Combater o racismo, por exemplo, exige lutar também contra a LGBTfobia (Lorde, 2015), contra a gordofobia, contra o etarismo, contra o capacitismo, porque existem muitas corporalidades negras que são gordas, LGBTQIA+, com deficiência, dentre outros marcadores sociais. E, para lutar contra o racismo na sociedade, é preciso compreendermos a fundo essas opressões, respeitar corpos, incluir essa diversidade nos nossos trabalhos, nos nossos escritos e vivências.
Romper preconceitos é não se basear apenas no senso comum, mas sim aprender a escutar. Aprender também a buscar conhecimento em fontes confiáveis, em coletivos que estudam e experienciam essas temáticas. Porém, essa busca precisa ser não no sentido quantitativo ou de produtividade sem uma aprendizagem real, mas sim de mergulhos profundos para compreensões e mudanças verdadeiras no mundo.
[1] Estigmatizações são marcas sociais negativas que colocam certas pessoas como “menos valorizadas” por não se encaixarem em padrões impostos.
GOMES, Nilma Lino.

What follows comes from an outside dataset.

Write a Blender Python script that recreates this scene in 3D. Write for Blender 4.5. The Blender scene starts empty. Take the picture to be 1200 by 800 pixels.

Alguns termos e conceitos presentes no debate sobre relações raciais no Brasil: uma breve discussão. Educação antirracista: caminhos abertos pela Lei Federal, v. 10639, n. 03, 2005.
GROSFOGUEL, Ramón. Para Descolonizar os Estudos de Economia Política e os Estudos Pós-coloniais: transmodernidade, pensamento de fronteira e colonialidade global. In: SANTOS, Boaventura de Sousa; MENESES, Maria Paula (Org.). Epistemologias do Sul. Coimbra: Almedina, 2009.
JIMENEZ JIMENEZ, Maria Luisa; SANTOS, Claudia Reis dos. Gordofobia na escola: lute como uma gordinha. In: OLIVEIRA, Vanilda Maria de; FILGUEIRA, André Luiz de Souza; SILVA, Lion Marcos Ferreira e (org.). Corpo, corporeidade e diversidade na educação. Uberlândia: Culturatrix, 2021. p. 201-217.
LORDE, Audre. Não existe hierarquia de opressão. Geledés, São Paulo, 29 maio 2015. Disponível em: https://www.geledes.org.br/nao-existe-hierarquia-de-opressao/. Acesso em: 9 nov. 2025.
TORRES, Maldonado Nelson. Analítica da colonialidade e da decolonialidade: algumas dimensões básicas. In: BERNARDINO-COSTA, Joaze; MALDONADO-TORRES, Nelson; GROSFOGUEL, Ramón (Orgs). Decolonialidade e pensamento afrodiaspórico. 1 ed. Belo Horizonte: Autêntica Editora. 2019.